* Begin Source excerpt *

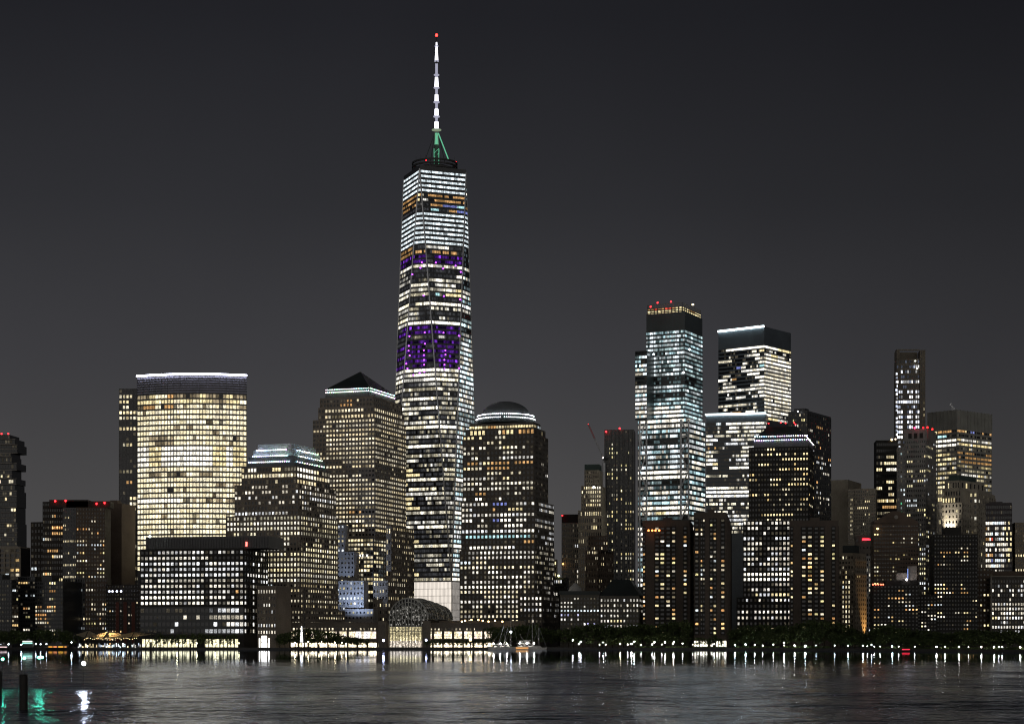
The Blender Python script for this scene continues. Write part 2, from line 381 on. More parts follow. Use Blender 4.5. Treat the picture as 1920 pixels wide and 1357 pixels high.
def stacked_tower():
    b = Bld('residential_tower', 'tall residential tower of shifted stacked floors, cut off by the left edge of the photo', [DKGLASS, PALE])
    Y = 2270; st = S(fw=.85, fh=.6, rel=0, pal=CREAM, run=.5)
    T = [(815, 822.5, 18), (823, 832.5, 28), (833, 848.5, 32), (849, 855.5, 20), (856, 867.5, 22), (868, 880.5, 31), (881, 896.5, 22), (897, 907.5, 30), (908, 919.5, 28), (920, 950, 31), (950.5, 980, 30), (980.5, 1032, 32)]
    for i, (a, c, x) in enumerate(T):
        n = max(1, round((c - a) / 9)); L_ = -22 - (i * 7) % 9
        r = auto(n, .3, 2.2)
        if i == 0: r = ['0']
        b.tier(L_, x, None, Y + (i % 3) * 2, a, c, 12, r, st=st, th=6, depth=32)
        z = PZ(a, Y); A, C, E, D, _ = b.last
        for k in range(n + 1):
            zz = PZ(c, Y) + (PZ(a, Y) - PZ(c, Y)) * k / n
            b.mb.obox(V((A.x, A.y, zz - .35)), V((C.x - A.x + .8, C.y - A.y, 0)), V((0, -1.4, 0)), V((0, 0, .7)), 1)
    b.tier(-20, 20, None, Y - 3, 1032, 1090, 10, auto(6, .5, 2), st=st, th=6, depth=34, base=G)
    b.warn(15.5, 813, Y, 2.0); b.warn(3, 813, Y, 1.8)
    b.finish()
    b = Bld('apartment_building', 'apartment building with a pale frame of tall bays, below the stacked tower', [BLACK, BEIGE], 'building')
    st = S(fw=.8, fh=.62, rel=.5, pal=HOME, mi=1)
    b.tier(-30, 38, None, 1900, 1027, 1100, 7, ['11', '20', '1', '0', '15', '45', '3', '2'], st=st, th=8, depth=26, base=G)
    A, C, E, D, z = b.last
    for k in range(8):
        p = A.lerp(C, k / 7); b.mb.box(p.x, p.y - .5, G, 1.6, 1.4, z - G - .5, 1)
    b.parapet(1.5, 1, 1); b.finish()

def left_low():
    b = Bld('apartment_building', 'low dark glass apartment house with warm rows of rooms at the left edge', DKGLASS, 'building')
    st = S(fw=.8, fh=.5, rel=.2, pal=HOME, run=.65, L=1.1)
    b.tier(-40, 22, 34, 1430, 1086, 1200, 13, rows('1 2 01 3 2 60 70 70 30 1 80 80 50 2'), 3, rows('3 1 4 0 2 0 3 1 6 1 7 3 2 0'), st=st, base=G); b.roofbox(4, 18, 4, 14, 4)
    b.finish()
    b = Bld('apartment_building', 'dark apartment block with one shimmering column of reflections painted as windows beside the curved tower', DKGLASS, 'building')
    A = b.tier(34, 66, None, 1450, 1080, 1200, 7, rows('0 1 2 0 07 0 0 070 2 0O70 0 0 0880 0 030'), st=st, depth=30, base=G)
    b.tier(66, 118, None, 1440, 1089, 1200, 12, rows('0020 0030 0040 0 0050 0020 7330 7540 7550 7530 750 0050 0040 0030 0040'), st=S(fw=.7, fh=.6, rel=.15, pal=HOME, run=.5, L=1.0), depth=34, base=G)  # lit panes here paint a column of reflections in the glass
    b.roofbox(3, 12, 4, 14, 4); b.finish()
    # curved brick and glass tower
    b = Bld('apartment_building', 'broad curved apartment tower of brick and glass with red roof lights', [DKBROWN, GREYW, BROWN], 'apartment tower')
    st = S(fw=.7, fh=.5, rel=.2, pal=HOME, run=.6, L=1.1); sb = S(fw=.5, fh=.5, rel=.4, pal=HOME, run=.2, L=1.0, mi=2)
    Y = 1480
    b.tier(58, 82, None, Y + 14, 978, 1200, 4, rows('0*7 70 40 0 73 80 0 0 70 3 0 0 4'), st=st, depth=24, base=G)
    r1 = rows('0 0 0070 0 0077 00O7 7730 0 0OO0 0078 0 0 7Y00 00YY 0 7770 787') + ['0', '0', '0', '0030', '0', '0', '5']
    b.tier(80, 118, None, Y + 4, 940, 1200, 9, r1, st=st, th=6, depth=26, base=G)
    r2 = rows('0 0 7700 20 7300 4500 0 0 88 0*2 20 3 0 77 33 44 76 60')
    b.tier(118, 143, None, Y - 2, 951, 1092, 8, r2, st=S(fw=.6, fh=.55, rel=.25, pal=CREAM, run=.4, mi=1), th=19, depth=28, base=PZ(1200, Y))
    r3 = rows('0 00 0 0084 0022 7730 1112 0 88008 87737 1211 84008 2010 8801 2113 0208 8158 2428 4433')
    b.tier(143, 197, None, Y - 2, 951, 1092, 10, r3, st=sb, th=-3, depth=28, base=PZ(1200, Y))
    b.tier(118, 160, None, Y - 16, 1083, 1200, 9, rows('0 0 2 O20 0 YO00 0 3 2277 2 O477 0720 O500'), st=S(fw=.6, fh=.55, rel=.25, pal=HOME, run=.6, mi=1), th=19, depth=20, base=G)
    b.tier(160, 201, None, Y - 16, 1083, 1200, 8, rows('0 0 730 0 0 3637 2704 2057 2 77777 0007 0030 0088'), st=sb, th=-3, depth=20, base=G)
    b.mb.box(PX(128, Y), Y + 8, PZ(951, Y), 30, 14, 6, 0); b.mb.box(PX(165, Y), Y + 8, PZ(951, Y), 34, 14, 5, 0)
    for px, py in ((103.5, 939), (123, 938.5), (181, 944), (196, 942.5)): b.warn(px, py, Y, 1.5)
    b.finish()
    b = Bld('apartment_building', 'plain windowless brown slab behind the curved apartment tower', BROWN, 'building')
    b.tier(196, 228, None, 1530, 946, 1200, th=10, depth=30, base=G); b.parapet(1.2); b.roofbox(3, 9, 4, 12, 4)
    b.finish()
    b = Bld('apartment_building', 'red brick block with four white roof lights left of the grid office block', [DKBROWN, RED], 'building')
    st = S(fw=.5, fh=.42, rel=.3, pal=HOME, run=.15, L=1.0)
    b.tier(199, 265, None, 1450, 1095, 1210, 13, rows('0 0 0 030 003 0 20 0030 0 030 0 80 80 80 60'), st=st, depth=30, base=G)
    A, C, E, D, z = b.last
    for k in (.33, .55, .78): p = A.lerp(C, k); b.mb.box(p.x, p.y - .3, G, 2.8, .9, (z - G) * .72, 1)
    for px in (205, 211, 219, 227): inst('roof_lamp', BEADQ, b.root, (PX(px, 1440), 1440, PZ(1108, 1440)), (1.5,) * 3, 0, (4, 4.2, 5.5))
    b.finish()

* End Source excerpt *

## Your objective
Repeat the listing verbatim. Skip the pictures.

## Answer below
The Blender Python script for this scene continues. Write part 2, from line 381 on. More parts follow. Use Blender 4.5. Treat the picture as 1920 pixels wide and 1357 pixels high.
def stacked_tower():
    b = Bld('residential_tower', 'tall residential tower of shifted stacked floors, cut off by the left edge of the photo', [DKGLASS, PALE])
    Y = 2270; st = S(fw=.85, fh=.6, rel=0, pal=CREAM, run=.5)
    T = [(815, 822.5, 18), (823, 832.5, 28), (833, 848.5, 32), (849, 855.5, 20), (856, 867.5, 22), (868, 880.5, 31), (881, 896.5, 22), (897, 907.5, 30), (908, 919.5, 28), (920, 950, 31), (950.5, 980, 30), (980.5, 1032, 32)]
    for i, (a, c, x) in enumerate(T):
        n = max(1, round((c - a) / 9)); L_ = -22 - (i * 7) % 9
        r = auto(n, .3, 2.2)
        if i == 0: r = ['0']
        b.tier(L_, x, None, Y + (i % 3) * 2, a, c, 12, r, st=st, th=6, depth=32)
        z = PZ(a, Y); A, C, E, D, _ = b.last
        for k in range(n + 1):
            zz = PZ(c, Y) + (PZ(a, Y) - PZ(c, Y)) * k / n
            b.mb.obox(V((A.x, A.y, zz - .35)), V((C.x - A.x + .8, C.y - A.y, 0)), V((0, -1.4, 0)), V((0, 0, .7)), 1)
    b.tier(-20, 20, None, Y - 3, 1032, 1090, 10, auto(6, .5, 2), st=st, th=6, depth=34, base=G)
    b.warn(15.5, 813, Y, 2.0); b.warn(3, 813, Y, 1.8)
    b.finish()
    b = Bld('apartment_building', 'apartment building with a pale frame of tall bays, below the stacked tower', [BLACK, BEIGE], 'building')
    st = S(fw=.8, fh=.62, rel=.5, pal=HOME, mi=1)
    b.tier(-30, 38, None, 1900, 1027, 1100, 7, ['11', '20', '1', '0', '15', '45', '3', '2'], st=st, th=8, depth=26, base=G)
    A, C, E, D, z = b.last
    for k in range(8):
        p = A.lerp(C, k / 7); b.mb.box(p.x, p.y - .5, G, 1.6, 1.4, z - G - .5, 1)
    b.parapet(1.5, 1, 1); b.finish()

def left_low():
    b = Bld('apartment_building', 'low dark glass apartment house with warm rows of rooms at the left edge', DKGLASS, 'building')
    st = S(fw=.8, fh=.5, rel=.2, pal=HOME, run=.65, L=1.1)
    b.tier(-40, 22, 34, 1430, 1086, 1200, 13, rows('1 2 01 3 2 60 70 70 30 1 80 80 50 2'), 3, rows('3 1 4 0 2 0 3 1 6 1 7 3 2 0'), st=st, base=G); b.roofbox(4, 18, 4, 14, 4)
    b.finish()
    b = Bld('apartment_building', 'dark apartment block with one shimmering column of reflections painted as windows beside the curved tower', DKGLASS, 'building')
    A = b.tier(34, 66, None, 1450, 1080, 1200, 7, rows('0 1 2 0 07 0 0 070 2 0O70 0 0 0880 0 030'), st=st, depth=30, base=G)
    b.tier(66, 118, None, 1440, 1089, 1200, 12, rows('0020 0030 0040 0 0050 0020 7330 7540 7550 7530 750 0050 0040 0030 0040'), st=S(fw=.7, fh=.6, rel=.15, pal=HOME, run=.5, L=1.0), depth=34, base=G)  # lit panes here paint a column of reflections in the glass
    b.roofbox(3, 12, 4, 14, 4); b.finish()
    # curved brick and glass tower
    b = Bld('apartment_building', 'broad curved apartment tower of brick and glass with red roof lights', [DKBROWN, GREYW, BROWN], 'apartment tower')
    st = S(fw=.7, fh=.5, rel=.2, pal=HOME, run=.6, L=1.1); sb = S(fw=.5, fh=.5, rel=.4, pal=HOME, run=.2, L=1.0, mi=2)
    Y = 1480
    b.tier(58, 82, None, Y + 14, 978, 1200, 4, rows('0*7 70 40 0 73 80 0 0 70 3 0 0 4'), st=st, depth=24, base=G)
    r1 = rows('0 0 0070 0 0077 00O7 7730 0 0OO0 0078 0 0 7Y00 00YY 0 7770 787') + ['0', '0', '0', '0030', '0', '0', '5']
    b.tier(80, 118, None, Y + 4, 940, 1200, 9, r1, st=st, th=6, depth=26, base=G)
    r2 = rows('0 0 7700 20 7300 4500 0 0 88 0*2 20 3 0 77 33 44 76 60')
    b.tier(118, 143, None, Y - 2, 951, 1092, 8, r2, st=S(fw=.6, fh=.55, rel=.25, pal=CREAM, run=.4, mi=1), th=19, depth=28, base=PZ(1200, Y))
    r3 = rows('0 00 0 0084 0022 7730 1112 0 88008 87737 1211 84008 2010 8801 2113 0208 8158 2428 4433')
    b.tier(143, 197, None, Y - 2, 951, 1092, 10, r3, st=sb, th=-3, depth=28, base=PZ(1200, Y))
    b.tier(118, 160, None, Y - 16, 1083, 1200, 9, rows('0 0 2 O20 0 YO00 0 3 2277 2 O477 0720 O500'), st=S(fw=.6, fh=.55, rel=.25, pal=HOME, run=.6, mi=1), th=19, depth=20, base=G)
    b.tier(160, 201, None, Y - 16, 1083, 1200, 8, rows('0 0 730 0 0 3637 2704 2057 2 77777 0007 0030 0088'), st=sb, th=-3, depth=20, base=G)
    b.mb.box(PX(128, Y), Y + 8, PZ(951, Y), 30, 14, 6, 0); b.mb.box(PX(165, Y), Y + 8, PZ(951, Y), 34, 14, 5, 0)
    for px, py in ((103.5, 939), (123, 938.5), (181, 944), (196, 942.5)): b.warn(px, py, Y, 1.5)
    b.finish()
    b = Bld('apartment_building', 'plain windowless brown slab behind the curved apartment tower', BROWN, 'building')
    b.tier(196, 228, None, 1530, 946, 1200, th=10, depth=30, base=G); b.parapet(1.2); b.roofbox(3, 9, 4, 12, 4)
    b.finish()
    b = Bld('apartment_building', 'red brick block with four white roof lights left of the grid office block', [DKBROWN, RED], 'building')
    st = S(fw=.5, fh=.42, rel=.3, pal=HOME, run=.15, L=1.0)
    b.tier(199, 265, None, 1450, 1095, 1210, 13, rows('0 0 0 030 003 0 20 0030 0 030 0 80 80 80 60'), st=st, depth=30, base=G)
    A, C, E, D, z = b.last
    for k in (.33, .55, .78): p = A.lerp(C, k); b.mb.box(p.x, p.y - .3, G, 2.8, .9, (z - G) * .72, 1)
    for px in (205, 211, 219, 227): inst('roof_lamp', BEADQ, b.root, (PX(px, 1440), 1440, PZ(1108, 1440)), (1.5,) * 3, 0, (4, 4.2, 5.5))
    b.finish()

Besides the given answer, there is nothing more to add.